* [Short exercise]: Find the word "part" in the data. Return every line where it appears.

* [Provided information]:
— Begin —
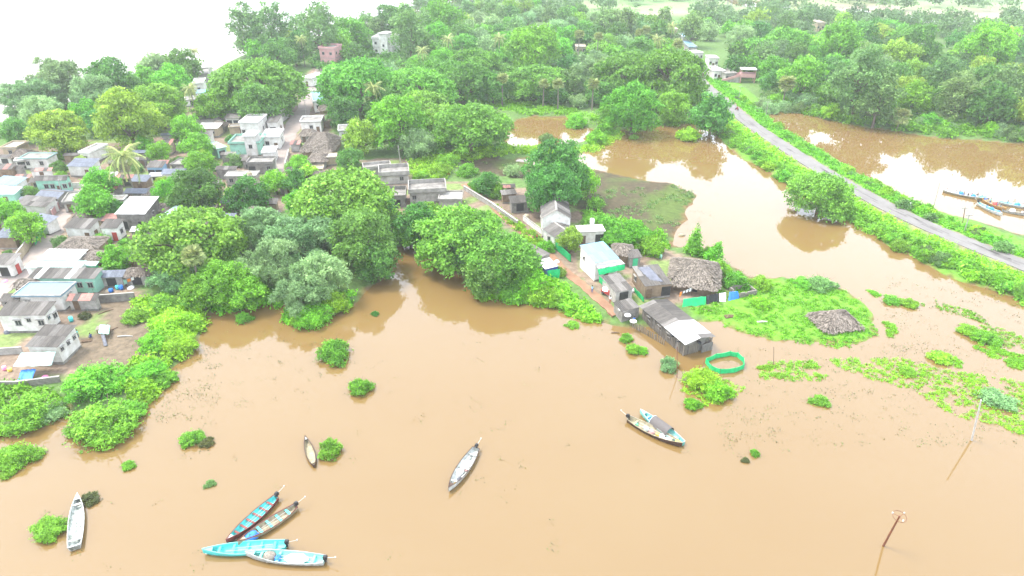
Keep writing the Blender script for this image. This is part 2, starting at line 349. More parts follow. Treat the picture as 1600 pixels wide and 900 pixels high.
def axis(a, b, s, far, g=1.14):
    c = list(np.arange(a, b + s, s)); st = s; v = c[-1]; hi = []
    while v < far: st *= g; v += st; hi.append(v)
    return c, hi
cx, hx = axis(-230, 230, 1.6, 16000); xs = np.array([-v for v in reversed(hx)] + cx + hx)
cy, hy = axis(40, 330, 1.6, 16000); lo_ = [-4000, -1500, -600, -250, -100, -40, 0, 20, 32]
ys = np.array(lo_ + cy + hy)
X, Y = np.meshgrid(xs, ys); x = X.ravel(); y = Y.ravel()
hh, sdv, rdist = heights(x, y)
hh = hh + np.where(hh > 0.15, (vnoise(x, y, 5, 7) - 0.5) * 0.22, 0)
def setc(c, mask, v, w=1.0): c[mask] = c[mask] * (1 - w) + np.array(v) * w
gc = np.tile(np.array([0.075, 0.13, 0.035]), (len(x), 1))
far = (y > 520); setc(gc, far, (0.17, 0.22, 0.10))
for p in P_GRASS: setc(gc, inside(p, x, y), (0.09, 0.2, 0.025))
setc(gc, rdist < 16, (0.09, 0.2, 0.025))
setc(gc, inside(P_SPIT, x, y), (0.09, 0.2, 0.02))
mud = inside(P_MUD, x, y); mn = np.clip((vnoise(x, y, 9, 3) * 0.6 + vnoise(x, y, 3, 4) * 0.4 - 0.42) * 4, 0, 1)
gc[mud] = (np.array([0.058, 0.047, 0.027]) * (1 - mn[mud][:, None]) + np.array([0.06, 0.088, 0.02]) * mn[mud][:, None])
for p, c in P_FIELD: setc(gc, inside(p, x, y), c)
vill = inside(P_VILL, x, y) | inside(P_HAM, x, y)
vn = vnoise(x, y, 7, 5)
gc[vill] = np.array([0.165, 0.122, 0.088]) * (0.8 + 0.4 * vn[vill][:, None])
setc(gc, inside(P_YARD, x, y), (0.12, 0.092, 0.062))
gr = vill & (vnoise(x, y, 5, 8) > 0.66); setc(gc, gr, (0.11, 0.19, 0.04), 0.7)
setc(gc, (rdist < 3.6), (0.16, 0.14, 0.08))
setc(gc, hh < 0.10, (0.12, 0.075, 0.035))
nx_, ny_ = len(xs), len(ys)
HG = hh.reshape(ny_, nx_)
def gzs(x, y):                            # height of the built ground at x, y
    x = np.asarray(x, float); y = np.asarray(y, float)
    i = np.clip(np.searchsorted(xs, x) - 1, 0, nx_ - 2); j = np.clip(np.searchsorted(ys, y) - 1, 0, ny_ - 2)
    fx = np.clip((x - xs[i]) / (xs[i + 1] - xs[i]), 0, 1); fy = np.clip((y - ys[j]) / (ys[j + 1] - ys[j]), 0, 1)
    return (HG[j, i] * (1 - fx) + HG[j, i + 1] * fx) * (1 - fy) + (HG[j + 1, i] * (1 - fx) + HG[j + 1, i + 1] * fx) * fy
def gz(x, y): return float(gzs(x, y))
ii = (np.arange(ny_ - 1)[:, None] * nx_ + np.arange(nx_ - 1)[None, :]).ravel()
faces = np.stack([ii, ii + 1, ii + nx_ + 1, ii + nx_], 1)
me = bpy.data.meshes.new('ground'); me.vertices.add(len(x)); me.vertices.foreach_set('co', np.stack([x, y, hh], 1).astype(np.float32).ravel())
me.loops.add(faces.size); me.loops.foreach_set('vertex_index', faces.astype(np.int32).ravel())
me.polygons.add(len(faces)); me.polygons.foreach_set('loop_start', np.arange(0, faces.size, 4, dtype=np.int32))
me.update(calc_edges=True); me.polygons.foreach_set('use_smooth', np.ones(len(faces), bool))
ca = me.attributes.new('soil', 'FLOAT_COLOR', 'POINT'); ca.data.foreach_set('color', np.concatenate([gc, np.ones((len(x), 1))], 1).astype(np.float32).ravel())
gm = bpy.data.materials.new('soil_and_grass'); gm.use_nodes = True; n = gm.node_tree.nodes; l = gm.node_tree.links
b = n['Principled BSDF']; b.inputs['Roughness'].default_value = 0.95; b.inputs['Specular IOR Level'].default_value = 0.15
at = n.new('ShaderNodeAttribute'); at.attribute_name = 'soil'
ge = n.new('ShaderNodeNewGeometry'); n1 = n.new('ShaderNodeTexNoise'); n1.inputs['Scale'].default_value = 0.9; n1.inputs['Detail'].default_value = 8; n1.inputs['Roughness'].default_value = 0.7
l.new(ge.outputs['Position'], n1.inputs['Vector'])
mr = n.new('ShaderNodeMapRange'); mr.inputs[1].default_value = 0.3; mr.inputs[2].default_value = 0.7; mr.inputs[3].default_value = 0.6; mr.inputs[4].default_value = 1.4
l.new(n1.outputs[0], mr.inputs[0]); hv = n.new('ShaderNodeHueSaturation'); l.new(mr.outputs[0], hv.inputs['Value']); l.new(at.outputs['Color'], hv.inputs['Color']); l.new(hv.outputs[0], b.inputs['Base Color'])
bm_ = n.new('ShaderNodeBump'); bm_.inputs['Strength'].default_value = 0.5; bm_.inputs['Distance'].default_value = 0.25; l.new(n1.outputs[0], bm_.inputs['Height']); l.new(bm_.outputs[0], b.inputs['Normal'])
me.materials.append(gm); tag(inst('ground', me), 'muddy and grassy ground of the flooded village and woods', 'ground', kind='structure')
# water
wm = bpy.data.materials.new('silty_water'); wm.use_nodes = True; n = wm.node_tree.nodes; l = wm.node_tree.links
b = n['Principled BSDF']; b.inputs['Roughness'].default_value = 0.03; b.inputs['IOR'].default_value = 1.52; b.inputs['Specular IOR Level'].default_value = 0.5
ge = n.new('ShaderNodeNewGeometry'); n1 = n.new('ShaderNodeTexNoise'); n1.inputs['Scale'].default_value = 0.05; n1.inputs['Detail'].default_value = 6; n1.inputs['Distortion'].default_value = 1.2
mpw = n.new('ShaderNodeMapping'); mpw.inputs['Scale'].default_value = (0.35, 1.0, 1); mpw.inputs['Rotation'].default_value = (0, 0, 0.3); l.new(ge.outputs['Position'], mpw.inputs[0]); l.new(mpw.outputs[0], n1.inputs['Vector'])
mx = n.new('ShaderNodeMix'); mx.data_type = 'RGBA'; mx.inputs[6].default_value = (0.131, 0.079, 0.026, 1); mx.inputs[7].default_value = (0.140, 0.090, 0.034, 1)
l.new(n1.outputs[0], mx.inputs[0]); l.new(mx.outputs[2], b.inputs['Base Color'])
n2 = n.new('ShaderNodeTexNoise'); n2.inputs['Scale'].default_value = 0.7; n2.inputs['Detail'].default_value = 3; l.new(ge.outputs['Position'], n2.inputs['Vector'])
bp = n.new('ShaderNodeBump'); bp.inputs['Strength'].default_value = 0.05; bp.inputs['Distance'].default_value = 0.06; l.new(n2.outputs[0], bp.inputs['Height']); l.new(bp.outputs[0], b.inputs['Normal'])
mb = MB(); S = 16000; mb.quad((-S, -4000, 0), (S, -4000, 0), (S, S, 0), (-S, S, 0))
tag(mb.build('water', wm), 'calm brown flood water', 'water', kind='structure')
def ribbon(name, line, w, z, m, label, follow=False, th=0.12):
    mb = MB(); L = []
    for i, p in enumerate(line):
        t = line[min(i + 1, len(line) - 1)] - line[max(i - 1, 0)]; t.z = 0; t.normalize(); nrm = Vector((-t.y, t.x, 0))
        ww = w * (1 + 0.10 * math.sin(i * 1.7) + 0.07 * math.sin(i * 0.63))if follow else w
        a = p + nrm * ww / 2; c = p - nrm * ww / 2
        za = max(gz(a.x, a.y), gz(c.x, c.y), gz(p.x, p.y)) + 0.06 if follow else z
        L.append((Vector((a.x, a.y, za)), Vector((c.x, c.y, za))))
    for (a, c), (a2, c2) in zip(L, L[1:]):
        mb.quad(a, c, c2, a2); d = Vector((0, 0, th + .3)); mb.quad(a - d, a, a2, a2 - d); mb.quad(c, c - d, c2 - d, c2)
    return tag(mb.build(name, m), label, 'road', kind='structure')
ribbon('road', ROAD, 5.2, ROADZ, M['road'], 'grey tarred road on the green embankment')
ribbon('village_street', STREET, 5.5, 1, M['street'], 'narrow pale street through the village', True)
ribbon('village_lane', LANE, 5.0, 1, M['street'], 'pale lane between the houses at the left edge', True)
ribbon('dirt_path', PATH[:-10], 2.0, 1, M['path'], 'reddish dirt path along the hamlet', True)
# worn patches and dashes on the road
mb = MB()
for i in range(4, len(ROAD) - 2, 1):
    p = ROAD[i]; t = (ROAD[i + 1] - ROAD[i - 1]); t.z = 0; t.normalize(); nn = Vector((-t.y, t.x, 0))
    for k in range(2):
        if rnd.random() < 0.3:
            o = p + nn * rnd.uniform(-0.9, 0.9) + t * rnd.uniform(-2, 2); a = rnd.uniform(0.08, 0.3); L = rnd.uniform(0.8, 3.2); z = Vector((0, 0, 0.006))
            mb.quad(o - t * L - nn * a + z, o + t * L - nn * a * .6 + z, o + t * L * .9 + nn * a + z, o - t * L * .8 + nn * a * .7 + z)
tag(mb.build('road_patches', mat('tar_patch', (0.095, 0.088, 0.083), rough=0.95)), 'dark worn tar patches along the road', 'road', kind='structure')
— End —
— Begin —
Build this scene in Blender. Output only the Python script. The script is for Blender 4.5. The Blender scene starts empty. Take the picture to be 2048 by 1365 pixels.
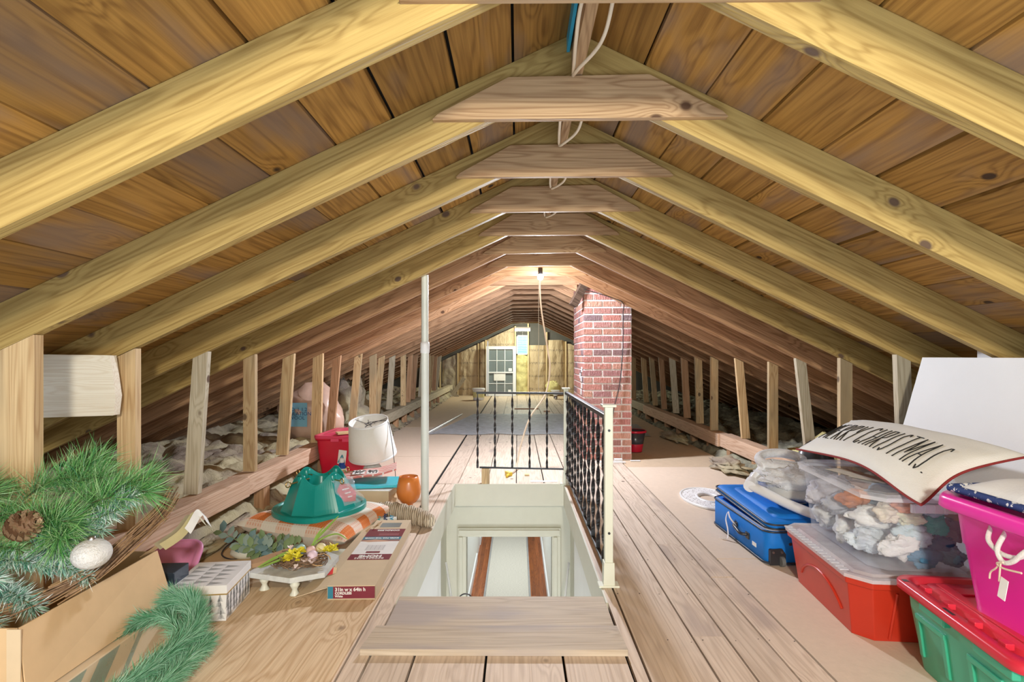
— End —
— Begin —
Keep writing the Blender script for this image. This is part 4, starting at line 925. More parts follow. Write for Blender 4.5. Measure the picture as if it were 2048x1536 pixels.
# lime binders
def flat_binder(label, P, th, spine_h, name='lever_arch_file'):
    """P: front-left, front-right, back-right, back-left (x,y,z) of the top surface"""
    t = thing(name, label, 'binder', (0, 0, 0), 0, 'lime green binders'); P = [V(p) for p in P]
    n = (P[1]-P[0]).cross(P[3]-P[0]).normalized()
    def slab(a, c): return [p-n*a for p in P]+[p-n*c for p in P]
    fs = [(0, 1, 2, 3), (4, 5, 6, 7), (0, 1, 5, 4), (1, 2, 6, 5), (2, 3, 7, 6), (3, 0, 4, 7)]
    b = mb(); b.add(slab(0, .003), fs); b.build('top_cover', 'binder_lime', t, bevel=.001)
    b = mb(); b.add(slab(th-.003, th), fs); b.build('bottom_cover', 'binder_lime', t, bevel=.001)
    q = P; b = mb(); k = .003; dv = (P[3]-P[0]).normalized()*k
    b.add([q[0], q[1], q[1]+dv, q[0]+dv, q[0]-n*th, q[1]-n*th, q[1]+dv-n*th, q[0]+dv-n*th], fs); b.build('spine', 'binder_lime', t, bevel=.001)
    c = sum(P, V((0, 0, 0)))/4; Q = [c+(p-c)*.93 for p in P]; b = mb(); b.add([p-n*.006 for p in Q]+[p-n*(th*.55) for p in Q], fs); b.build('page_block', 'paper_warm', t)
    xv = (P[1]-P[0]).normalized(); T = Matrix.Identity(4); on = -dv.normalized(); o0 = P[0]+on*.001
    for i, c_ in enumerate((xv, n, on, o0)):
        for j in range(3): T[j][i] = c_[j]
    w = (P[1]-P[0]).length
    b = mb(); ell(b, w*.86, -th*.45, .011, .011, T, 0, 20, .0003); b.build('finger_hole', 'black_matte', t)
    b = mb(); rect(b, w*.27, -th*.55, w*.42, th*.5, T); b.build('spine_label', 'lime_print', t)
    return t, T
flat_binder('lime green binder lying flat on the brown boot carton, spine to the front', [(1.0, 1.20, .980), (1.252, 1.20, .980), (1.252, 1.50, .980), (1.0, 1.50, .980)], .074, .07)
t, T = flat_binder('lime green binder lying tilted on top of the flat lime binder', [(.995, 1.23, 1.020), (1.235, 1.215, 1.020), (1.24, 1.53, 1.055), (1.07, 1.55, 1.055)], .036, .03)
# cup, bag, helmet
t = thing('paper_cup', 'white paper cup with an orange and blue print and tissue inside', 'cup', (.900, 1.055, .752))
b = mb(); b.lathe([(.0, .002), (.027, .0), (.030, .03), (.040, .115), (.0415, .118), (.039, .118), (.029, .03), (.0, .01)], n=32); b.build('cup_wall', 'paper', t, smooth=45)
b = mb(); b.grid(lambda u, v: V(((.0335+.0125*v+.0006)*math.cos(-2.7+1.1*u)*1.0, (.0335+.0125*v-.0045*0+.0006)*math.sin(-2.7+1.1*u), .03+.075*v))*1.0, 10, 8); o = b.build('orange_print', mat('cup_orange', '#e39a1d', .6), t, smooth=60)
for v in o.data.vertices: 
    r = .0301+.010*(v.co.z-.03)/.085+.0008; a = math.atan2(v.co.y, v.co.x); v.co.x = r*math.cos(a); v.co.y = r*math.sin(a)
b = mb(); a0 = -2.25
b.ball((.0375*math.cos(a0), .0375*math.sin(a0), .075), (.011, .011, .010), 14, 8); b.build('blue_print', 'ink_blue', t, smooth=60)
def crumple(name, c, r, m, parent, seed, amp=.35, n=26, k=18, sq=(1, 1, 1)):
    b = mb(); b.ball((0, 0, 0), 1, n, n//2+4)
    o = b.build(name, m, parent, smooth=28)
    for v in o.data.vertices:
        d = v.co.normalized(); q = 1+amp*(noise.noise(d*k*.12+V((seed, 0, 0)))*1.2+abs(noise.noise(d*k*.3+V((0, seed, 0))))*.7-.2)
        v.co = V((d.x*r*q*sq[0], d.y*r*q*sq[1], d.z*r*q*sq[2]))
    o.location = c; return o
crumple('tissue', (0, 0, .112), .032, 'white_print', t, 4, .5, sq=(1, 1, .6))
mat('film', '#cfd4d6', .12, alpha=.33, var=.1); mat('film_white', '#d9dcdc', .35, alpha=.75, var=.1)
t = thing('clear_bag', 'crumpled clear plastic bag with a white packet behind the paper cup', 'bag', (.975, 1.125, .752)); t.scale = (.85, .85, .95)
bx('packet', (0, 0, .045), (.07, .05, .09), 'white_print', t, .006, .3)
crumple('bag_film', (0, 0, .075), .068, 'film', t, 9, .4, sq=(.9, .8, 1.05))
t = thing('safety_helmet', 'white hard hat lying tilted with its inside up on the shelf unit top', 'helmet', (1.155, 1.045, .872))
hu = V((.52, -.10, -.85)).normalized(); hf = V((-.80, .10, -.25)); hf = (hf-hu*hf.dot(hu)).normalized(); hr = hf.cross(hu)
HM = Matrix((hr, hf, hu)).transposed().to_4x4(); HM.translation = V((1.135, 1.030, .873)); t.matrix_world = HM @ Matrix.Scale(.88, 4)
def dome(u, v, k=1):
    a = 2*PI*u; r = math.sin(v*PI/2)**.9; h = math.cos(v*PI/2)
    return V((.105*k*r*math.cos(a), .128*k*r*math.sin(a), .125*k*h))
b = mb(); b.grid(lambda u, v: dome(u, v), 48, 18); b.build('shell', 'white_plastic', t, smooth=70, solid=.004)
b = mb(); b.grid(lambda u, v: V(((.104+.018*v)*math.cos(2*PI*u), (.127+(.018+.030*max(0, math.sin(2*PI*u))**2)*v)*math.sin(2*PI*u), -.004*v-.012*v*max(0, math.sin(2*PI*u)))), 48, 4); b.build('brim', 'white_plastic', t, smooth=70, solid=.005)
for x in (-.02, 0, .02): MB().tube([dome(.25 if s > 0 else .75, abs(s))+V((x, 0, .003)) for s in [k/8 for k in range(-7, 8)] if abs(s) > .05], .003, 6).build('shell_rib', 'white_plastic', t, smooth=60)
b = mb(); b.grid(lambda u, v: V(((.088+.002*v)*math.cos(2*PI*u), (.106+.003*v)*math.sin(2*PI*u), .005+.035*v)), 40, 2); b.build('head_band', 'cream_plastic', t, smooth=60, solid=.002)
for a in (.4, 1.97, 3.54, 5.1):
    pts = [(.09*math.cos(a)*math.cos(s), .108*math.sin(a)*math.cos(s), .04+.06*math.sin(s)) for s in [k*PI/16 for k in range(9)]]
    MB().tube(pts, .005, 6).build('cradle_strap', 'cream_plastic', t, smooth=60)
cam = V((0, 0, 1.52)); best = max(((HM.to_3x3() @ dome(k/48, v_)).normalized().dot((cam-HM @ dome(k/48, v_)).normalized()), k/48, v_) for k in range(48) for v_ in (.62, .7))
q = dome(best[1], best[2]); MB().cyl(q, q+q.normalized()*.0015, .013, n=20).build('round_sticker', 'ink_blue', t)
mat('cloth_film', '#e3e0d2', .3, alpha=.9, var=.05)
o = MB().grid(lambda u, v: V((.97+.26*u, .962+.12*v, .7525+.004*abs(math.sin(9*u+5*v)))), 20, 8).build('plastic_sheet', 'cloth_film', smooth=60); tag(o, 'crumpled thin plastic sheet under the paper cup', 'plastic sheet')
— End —
* [Solution to the exercise]:
Keep writing the Blender script for this image. This is part 2, starting at line 349. More parts follow. Treat the picture as 1600 pixels wide and 900 pixels high.
Keep writing the Blender script for this image. This is part 4, starting at line 925. More parts follow. Write for Blender 4.5. Measure the picture as if it were 2048x1536 pixels.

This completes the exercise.